Me: Oh really, that sounds great. What do you want to do when you grow up?
Gracie: Play in a band.

Oh man, I laughed out loud for twenty minutes. Of all the things that might prove Gracie is my daughter, this might be the very best. Who knows, maybe she'll actually play real live drums that exist in some place besides her head. I also truly appreciate how she made Jared want to be the doctor.
(The above photos is of Gracie with her piano. She's currently trying master "Itsy bitsy spider".


I Need a Nap...

In a fit of mad rage I just ate a plateful of semi-stale tortilla chips drenched with cheese and sour cream. I now feel blech. I blame my behavior on my ever increasing sleep deficit. That's right. Jared is slowly decreasing the number of hours he sleeps as opposed to increasing. I am beginning to feel like we are back in the newborn stage. As a result, I am starting to scare myself with my ever increasing scatter brainess. Please consult the following.

1. After packing my kids into the car, I realize I have no keys. I thus unpack my kids, take them back into the store and find my keys sitting by the cash register. That made me feel sheepish. Imagine my horror when on my way out, I spot my day planner hanging out at the end of a counter. Sheesh.

2. Three weeks ago I bought a bunch of stuff for a church event I am planning. This week I go to organize my stuff only to realize I am missing most of the things I bought. That explains why I was at Wal-Mart at ten at night trying to avoid a knock-down drag out fight with the manager.
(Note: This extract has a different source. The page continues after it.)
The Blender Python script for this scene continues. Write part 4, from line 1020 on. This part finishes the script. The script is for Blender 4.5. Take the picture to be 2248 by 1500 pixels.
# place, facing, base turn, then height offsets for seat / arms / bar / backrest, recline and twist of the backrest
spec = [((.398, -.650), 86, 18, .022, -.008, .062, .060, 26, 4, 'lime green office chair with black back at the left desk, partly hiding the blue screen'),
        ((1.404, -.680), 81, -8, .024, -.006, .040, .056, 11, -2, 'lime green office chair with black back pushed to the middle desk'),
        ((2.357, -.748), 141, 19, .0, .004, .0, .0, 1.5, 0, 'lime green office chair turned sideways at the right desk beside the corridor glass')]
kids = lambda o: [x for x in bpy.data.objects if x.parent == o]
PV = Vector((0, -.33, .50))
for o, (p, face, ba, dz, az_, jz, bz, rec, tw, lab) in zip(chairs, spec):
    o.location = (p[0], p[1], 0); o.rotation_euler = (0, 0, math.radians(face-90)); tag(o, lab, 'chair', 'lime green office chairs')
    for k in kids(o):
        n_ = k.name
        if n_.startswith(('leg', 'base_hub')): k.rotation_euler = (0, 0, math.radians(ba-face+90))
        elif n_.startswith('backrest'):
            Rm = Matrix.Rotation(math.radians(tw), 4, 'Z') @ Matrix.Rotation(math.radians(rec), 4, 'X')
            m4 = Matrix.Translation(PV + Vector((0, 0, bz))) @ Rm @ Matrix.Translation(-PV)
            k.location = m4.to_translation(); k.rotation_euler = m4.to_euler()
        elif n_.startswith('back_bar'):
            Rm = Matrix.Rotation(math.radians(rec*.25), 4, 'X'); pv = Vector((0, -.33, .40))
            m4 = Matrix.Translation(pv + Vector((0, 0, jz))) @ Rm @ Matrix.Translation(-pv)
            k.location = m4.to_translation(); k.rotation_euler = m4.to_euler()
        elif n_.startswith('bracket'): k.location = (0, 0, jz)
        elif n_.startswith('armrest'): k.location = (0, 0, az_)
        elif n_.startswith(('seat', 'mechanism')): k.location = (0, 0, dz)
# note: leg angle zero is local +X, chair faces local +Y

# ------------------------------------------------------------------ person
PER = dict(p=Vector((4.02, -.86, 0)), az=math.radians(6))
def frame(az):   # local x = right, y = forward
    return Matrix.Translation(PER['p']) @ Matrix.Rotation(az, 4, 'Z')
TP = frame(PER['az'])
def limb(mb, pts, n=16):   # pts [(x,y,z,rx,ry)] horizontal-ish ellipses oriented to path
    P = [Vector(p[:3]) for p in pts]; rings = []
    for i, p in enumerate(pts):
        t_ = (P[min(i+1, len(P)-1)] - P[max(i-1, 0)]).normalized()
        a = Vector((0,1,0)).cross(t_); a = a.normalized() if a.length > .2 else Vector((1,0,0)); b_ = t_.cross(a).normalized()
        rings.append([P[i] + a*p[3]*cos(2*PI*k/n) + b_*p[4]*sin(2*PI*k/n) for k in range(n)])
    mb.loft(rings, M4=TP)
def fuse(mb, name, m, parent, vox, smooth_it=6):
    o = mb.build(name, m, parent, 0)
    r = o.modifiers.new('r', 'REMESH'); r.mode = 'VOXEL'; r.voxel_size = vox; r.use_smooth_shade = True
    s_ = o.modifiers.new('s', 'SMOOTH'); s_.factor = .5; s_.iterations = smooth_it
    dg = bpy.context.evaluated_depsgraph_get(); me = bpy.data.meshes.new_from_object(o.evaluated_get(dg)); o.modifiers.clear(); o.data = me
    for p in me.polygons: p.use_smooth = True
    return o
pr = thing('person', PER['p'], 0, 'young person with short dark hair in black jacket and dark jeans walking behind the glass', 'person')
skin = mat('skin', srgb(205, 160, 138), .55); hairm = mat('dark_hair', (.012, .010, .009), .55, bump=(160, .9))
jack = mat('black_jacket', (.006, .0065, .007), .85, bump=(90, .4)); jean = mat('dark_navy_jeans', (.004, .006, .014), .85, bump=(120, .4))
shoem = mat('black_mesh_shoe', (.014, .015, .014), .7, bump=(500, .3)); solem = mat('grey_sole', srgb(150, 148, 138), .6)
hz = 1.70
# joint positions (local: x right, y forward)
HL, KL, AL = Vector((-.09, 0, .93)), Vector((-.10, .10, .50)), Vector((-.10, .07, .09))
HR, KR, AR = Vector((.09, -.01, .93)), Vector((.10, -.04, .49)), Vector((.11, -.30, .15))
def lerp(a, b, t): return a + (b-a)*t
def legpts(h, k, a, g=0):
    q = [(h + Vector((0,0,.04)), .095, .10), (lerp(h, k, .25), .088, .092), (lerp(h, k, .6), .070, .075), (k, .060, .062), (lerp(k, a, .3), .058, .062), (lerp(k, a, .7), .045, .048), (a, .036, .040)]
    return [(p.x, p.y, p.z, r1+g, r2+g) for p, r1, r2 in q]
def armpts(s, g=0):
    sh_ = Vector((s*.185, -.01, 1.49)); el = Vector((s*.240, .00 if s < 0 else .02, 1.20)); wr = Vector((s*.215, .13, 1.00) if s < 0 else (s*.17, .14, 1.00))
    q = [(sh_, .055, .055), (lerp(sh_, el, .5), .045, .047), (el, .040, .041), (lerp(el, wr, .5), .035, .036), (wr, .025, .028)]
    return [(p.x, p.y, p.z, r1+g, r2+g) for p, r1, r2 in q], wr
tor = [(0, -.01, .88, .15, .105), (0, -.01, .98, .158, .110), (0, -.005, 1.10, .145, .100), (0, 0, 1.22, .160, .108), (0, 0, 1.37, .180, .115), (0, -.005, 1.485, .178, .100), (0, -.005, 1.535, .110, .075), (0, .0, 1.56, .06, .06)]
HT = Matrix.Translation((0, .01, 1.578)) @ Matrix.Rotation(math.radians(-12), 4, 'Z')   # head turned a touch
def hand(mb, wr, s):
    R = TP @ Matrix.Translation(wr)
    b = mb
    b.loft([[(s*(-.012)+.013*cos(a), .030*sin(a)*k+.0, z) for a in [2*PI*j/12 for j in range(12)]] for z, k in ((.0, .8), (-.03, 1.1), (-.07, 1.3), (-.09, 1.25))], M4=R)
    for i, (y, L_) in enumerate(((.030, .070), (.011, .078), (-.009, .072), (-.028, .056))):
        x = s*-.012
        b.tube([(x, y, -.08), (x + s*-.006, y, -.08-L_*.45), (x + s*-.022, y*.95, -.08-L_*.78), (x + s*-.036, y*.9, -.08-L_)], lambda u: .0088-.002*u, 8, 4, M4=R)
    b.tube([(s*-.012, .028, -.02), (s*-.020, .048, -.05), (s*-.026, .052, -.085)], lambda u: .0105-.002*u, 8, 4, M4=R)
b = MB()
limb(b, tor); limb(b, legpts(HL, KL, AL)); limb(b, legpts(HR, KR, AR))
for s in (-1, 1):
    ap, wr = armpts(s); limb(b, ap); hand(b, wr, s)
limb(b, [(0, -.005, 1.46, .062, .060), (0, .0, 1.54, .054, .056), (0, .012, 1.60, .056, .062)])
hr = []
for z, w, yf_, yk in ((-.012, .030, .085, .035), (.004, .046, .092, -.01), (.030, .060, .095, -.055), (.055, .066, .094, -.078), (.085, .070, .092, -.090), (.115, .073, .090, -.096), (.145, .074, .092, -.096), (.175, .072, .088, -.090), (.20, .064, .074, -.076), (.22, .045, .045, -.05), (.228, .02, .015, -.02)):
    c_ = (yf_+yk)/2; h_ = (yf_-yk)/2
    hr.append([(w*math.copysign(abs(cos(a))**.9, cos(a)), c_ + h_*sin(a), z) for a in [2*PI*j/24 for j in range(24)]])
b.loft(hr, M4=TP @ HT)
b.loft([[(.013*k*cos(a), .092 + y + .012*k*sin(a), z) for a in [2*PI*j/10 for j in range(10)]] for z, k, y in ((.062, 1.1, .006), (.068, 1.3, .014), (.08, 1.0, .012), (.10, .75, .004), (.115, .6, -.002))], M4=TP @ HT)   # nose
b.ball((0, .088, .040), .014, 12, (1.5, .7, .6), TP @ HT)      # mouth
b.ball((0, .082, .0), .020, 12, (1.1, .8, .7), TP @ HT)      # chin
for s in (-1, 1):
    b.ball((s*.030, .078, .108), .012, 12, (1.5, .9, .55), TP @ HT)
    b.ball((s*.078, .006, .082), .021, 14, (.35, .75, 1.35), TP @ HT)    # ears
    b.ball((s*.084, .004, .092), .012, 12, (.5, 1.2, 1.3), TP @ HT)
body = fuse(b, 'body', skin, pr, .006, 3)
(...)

I was just standing there trying to be nice and mild as she looked at the book that registered stuff left at the check out stand. She found my list of items, but proceeded to give me nasty looks and a five minute lecture about how I should've called the minute I noticed the bags missing. When I tried to explain that I just noticed the missing bags and rushed over, she cut me off and gave me more crusty looks. At this point I stopped talking. There was no point telling her I wasn't thrilled about taking bags of paint out my trunk the minute I got home. I eventually recovered all my missing items and stumbled out to car, once again horrified at myself.

3. Today at Target I couldn't find any sandals in a size 7 for my daughter. I feel certain there are 5 million girls Gracie's age roaming about the general area. This has nothing to do with my lack of sleep, but is adding to my frustration and needs to be mentioned.

4. Last night I WENT TO BED EARLY and SKIPPED "SO YOU THINK YOU CAN DANCE". This not only horrified myself, but Sean as well, who actually asked me if I was feeling okay.

5. On my recent vacation, my sister did an imitation of me. It included rubbing eyes and complaining about how tired she was. That is how I come off. Once again, I am horrified.

6. I haven't done my hair in three weeks. Not that this is new, but now it doesn't bother me whereas before it bothered me a little.

7. On a similar note, it was 4 o'clock in the afternoon before I realized I was wearing my glasses, had uncombed eyebrows and was wearing my pajama type outfit. I had just finished visiting three neighbors. HORRIFIED.

8. I am actually putting my old sweaty running shirts in the crib next to Jared hoping my smell will make him sleep longer. Now, he is horrified as well. Dear me.

There you have it. If you see a confused scraggly haired woman muttering to herself in front of the pop-tarts section of the grocery store, please call my husband. You'll find my cell phone on some random counter.